In the end, though, what got me a writing job on a TV series was the work I'd been toiling away on when I'd been serving tables. I sent two plays to Hollyoaks, and badgered them for about a year, and eventually got offered a chance to write a spec episode. And that's how I got a foot in the door.

There is a peculiar and complex relationship between money and creativity and I think we'd all like to believe that if you call yourself a writer and you write, then you are one. But there is something about being rewarded financially for your efforts that gives you a status and I was surprised by how different and how satisfying it felt to be paid to write.

That still happens now. I have a play that I've been working on for a year or two, but because it's not a paid job with a strict deadline, the poor thing always falls to the bottom of the pile. I'm actually desperate to write the damn thing, but 'work' i.e. paid work always seems to get in the way. I suppose if I want to do it that badly, it'll happen.

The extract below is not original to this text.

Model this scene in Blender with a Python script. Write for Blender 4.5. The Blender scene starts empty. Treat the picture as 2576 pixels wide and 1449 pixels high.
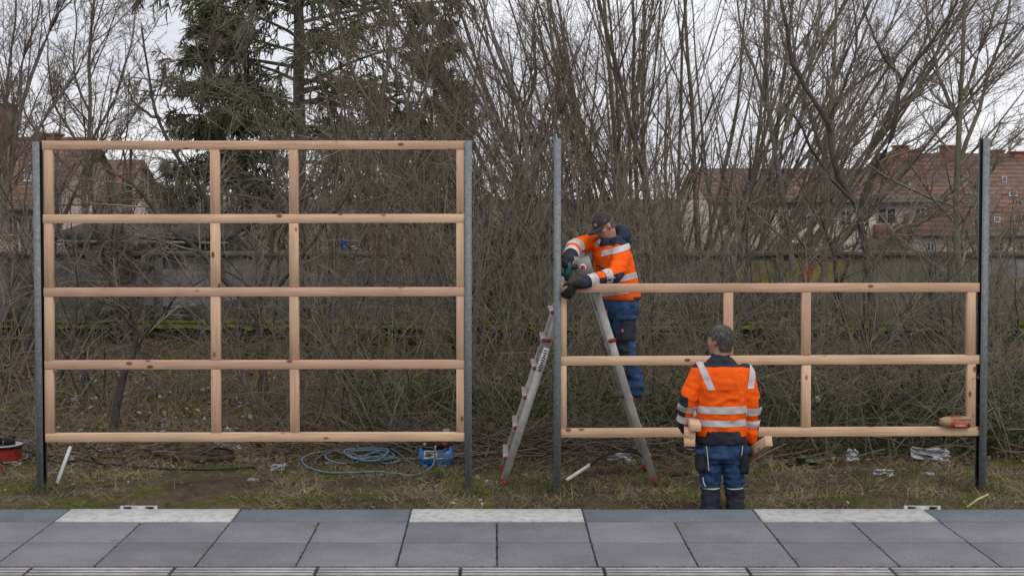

But there's nothing like the incentive of a contract, a deadline and a cheque to focus the mind...

Deb said...

This is so true, David. My 'proper' job is as a freelance journalist and non-fic author and I still get a huge buzz knowing that someone wants to pay me for something I've written. However, I also have three part-written novels on the go which always seem to get put on hold because there is no deal or deadline for them at the moment. Maybe if I could work out how to clone myself I would have the time to do it all!

SallyR said...

Cracking final episode last night. Great script and really strong acting. We need more dramas of this quality.

David, I'm really interested to know how long the project took you - from first draft to production. Oh - and how many drafts??

I've recorded it all so will be watching again. Wishing you well as you move onwards and upwards - I'll be keeping an eye out for your name.